The amount of a settlement was not “confidential commercial information” requiring that it be sealed by the bankruptcy court. In re Gibbs, No. 11-3070 (Bankr. D. Haw. Dec. 19, 2017).
Judith Lynn Gibbs’s bankruptcy estate included a claim against Bank of America for wrongful foreclosure. The Bank and the bankruptcy trustee reached a settlement and jointly sought an order to seal the settlement agreement and redact the settlement amount from any other court records. The Office of the U.S. Trustee opposed the motion.
Section 107(b)(1) stands as an exception to the general rule that bankruptcy filings are a matter of public record. That section provides: “On request of a party in interest, the bankruptcy court shall . . . protect an entity with respect to . . . commercial information.” The Bank argued that the court should grant the motion both because the parties had agreed to treat the settlement with confidentiality and because sealing the record as to the amount of the settlement would protect the Bank’s commercial information.

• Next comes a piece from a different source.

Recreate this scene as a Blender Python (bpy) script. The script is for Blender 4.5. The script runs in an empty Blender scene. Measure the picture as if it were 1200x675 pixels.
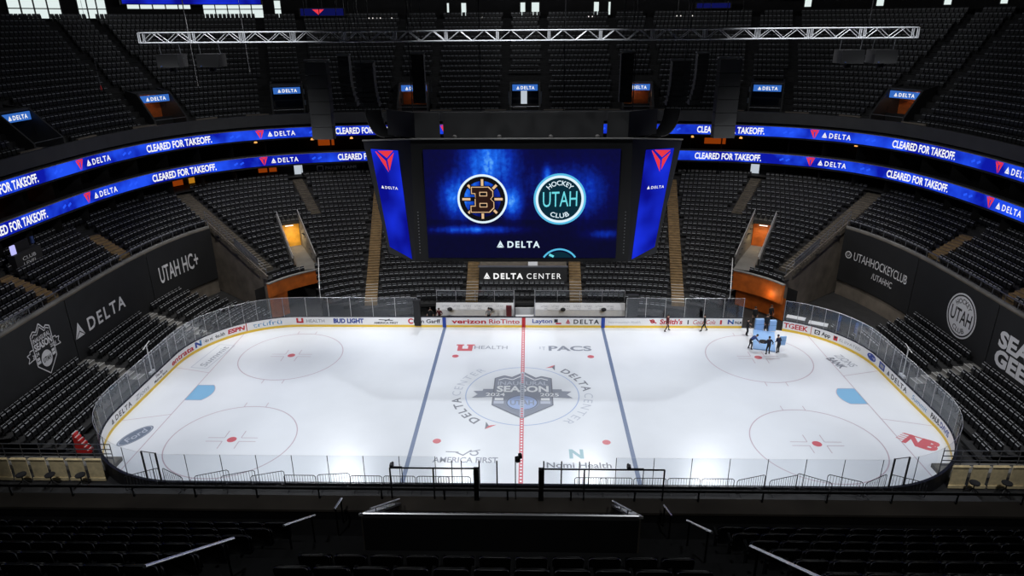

The court made quick work of the first argument, finding that section 107(b) does not permit a court to seal a record merely because the parties have agreed to it. As to whether sealing the record was necessary to protect the Bank’s commercial information, the court was likewise unconvinced. Though the Bank argued that revealing the settlement amount would give its competitors an unfair advantage with respect to the Bank’s settlement strategy, it offered no evidence to support its claim. Rather, the court found that the evidence revealed that the Bank’s real concern was that future plaintiffs in similar wrongful foreclosure cases against it would be able to leverage the information to their advantage. The court found that this was not a proper justification for “impinging on the public’s right of access to judicial documents.”